*What to work on*: From the entries below, copy every line holding the word "Python".

*Data for processing*:
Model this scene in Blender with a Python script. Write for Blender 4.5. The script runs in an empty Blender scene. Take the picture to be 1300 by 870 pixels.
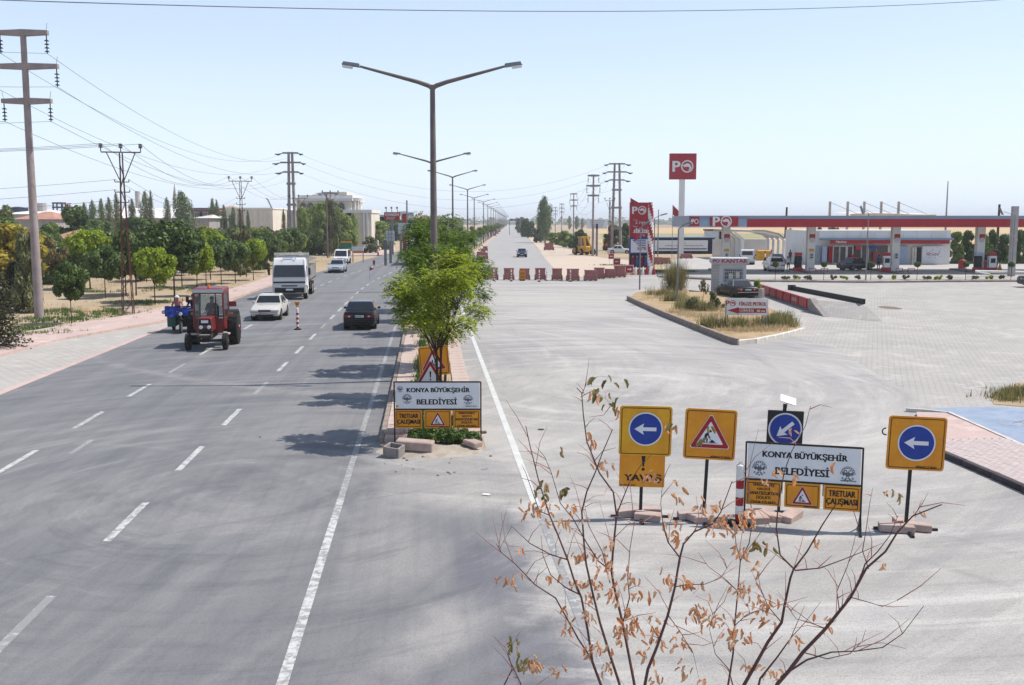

...

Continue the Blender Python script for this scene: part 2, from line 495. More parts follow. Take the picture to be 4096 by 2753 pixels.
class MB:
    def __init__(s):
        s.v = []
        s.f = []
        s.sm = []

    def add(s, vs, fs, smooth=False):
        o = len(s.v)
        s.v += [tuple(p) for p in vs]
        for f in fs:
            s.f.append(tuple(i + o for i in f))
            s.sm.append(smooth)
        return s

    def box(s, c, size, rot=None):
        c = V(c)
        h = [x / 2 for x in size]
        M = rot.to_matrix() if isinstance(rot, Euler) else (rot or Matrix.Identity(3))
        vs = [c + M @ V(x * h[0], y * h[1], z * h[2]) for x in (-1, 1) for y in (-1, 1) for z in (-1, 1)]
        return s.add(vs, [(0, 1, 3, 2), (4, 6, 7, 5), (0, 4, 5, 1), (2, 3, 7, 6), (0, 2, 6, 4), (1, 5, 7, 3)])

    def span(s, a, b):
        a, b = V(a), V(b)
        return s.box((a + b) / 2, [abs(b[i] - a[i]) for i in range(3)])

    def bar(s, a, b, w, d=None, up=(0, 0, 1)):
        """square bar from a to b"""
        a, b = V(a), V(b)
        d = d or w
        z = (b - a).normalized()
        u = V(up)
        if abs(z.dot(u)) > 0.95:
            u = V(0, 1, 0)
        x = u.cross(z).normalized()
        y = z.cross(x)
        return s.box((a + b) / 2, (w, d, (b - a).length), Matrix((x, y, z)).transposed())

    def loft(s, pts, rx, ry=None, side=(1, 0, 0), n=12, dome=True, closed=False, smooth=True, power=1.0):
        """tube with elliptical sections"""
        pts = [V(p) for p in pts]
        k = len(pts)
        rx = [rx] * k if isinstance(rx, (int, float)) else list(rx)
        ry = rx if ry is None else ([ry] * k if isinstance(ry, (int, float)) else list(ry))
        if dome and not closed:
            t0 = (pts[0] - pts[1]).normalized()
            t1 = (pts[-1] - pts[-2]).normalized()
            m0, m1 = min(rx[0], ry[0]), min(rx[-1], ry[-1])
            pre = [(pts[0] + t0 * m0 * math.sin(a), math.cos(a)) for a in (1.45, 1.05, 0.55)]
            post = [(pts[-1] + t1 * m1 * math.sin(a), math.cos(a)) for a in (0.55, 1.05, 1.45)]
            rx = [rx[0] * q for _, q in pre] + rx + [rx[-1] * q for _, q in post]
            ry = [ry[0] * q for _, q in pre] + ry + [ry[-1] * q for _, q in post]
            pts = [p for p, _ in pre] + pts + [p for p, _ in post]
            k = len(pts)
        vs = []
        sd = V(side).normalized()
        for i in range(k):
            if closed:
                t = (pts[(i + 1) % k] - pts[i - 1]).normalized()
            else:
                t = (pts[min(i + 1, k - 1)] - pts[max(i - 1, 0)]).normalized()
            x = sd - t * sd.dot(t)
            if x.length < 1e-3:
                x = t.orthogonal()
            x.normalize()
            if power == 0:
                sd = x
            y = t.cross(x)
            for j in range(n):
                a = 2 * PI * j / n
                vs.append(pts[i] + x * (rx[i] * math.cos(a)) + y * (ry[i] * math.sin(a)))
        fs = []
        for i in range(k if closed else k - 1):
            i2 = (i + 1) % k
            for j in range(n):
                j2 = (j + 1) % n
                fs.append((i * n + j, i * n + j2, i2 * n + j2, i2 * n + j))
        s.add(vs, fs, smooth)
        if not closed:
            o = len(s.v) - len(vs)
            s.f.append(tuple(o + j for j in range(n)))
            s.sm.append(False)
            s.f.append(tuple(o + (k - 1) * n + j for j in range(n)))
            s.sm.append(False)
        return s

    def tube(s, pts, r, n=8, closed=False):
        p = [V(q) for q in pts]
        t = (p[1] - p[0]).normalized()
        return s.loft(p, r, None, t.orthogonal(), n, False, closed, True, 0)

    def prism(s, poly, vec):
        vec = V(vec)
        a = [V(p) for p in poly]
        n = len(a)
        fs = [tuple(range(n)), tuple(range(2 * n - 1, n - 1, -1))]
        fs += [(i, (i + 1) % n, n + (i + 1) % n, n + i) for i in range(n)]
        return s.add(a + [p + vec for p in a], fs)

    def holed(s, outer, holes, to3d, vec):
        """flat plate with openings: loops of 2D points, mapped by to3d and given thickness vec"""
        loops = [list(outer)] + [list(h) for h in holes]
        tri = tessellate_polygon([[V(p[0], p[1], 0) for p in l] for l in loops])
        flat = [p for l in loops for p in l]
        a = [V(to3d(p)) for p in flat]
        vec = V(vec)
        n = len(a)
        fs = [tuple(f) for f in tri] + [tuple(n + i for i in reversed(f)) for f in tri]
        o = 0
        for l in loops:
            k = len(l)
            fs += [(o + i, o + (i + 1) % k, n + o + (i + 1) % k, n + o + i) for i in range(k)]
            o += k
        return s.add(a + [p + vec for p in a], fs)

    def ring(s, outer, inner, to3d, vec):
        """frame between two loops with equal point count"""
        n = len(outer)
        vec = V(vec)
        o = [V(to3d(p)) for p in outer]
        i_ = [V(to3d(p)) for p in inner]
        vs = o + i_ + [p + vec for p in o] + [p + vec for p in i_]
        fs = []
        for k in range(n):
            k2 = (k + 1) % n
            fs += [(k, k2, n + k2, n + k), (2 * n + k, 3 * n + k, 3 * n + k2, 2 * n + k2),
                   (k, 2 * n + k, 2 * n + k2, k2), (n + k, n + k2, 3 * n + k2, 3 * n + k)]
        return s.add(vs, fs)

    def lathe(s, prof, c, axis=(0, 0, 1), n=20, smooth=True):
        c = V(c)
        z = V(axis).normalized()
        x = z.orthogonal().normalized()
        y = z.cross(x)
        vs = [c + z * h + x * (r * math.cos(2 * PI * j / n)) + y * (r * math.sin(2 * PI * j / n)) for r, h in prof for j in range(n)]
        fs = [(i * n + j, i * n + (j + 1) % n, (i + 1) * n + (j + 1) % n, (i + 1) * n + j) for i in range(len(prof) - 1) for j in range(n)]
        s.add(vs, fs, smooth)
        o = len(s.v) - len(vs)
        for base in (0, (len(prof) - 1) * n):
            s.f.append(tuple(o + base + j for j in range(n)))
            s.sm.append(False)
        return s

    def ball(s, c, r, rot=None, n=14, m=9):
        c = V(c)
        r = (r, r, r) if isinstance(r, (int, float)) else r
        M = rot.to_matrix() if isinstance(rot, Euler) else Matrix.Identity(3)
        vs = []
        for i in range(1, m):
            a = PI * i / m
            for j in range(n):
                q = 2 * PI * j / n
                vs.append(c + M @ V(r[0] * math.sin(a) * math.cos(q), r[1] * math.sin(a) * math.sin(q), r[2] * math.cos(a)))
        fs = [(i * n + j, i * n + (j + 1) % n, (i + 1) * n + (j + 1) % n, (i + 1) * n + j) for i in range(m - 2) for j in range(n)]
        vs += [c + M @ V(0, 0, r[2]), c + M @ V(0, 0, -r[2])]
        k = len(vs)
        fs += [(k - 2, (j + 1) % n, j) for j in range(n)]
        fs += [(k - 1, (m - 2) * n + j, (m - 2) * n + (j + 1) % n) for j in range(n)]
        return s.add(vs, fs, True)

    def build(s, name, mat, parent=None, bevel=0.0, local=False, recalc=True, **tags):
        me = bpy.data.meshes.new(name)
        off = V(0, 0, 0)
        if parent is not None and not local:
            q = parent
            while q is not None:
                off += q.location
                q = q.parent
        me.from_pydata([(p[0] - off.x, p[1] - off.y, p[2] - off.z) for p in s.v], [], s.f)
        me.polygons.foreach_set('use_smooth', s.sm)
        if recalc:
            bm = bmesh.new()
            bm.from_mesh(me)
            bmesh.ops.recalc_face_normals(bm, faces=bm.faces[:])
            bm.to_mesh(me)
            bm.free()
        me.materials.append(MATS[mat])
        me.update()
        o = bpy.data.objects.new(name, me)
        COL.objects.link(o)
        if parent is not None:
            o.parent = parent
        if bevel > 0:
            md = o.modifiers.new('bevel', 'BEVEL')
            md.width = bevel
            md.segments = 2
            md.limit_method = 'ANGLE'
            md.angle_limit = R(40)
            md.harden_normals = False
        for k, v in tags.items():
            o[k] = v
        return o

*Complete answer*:
Model this scene in Blender with a Python script. Write for Blender 4.5. The script runs in an empty Blender scene. Take the picture to be 1300 by 870 pixels.
Continue the Blender Python script for this scene: part 2, from line 495. More parts follow. Take the picture to be 4096 by 2753 pixels.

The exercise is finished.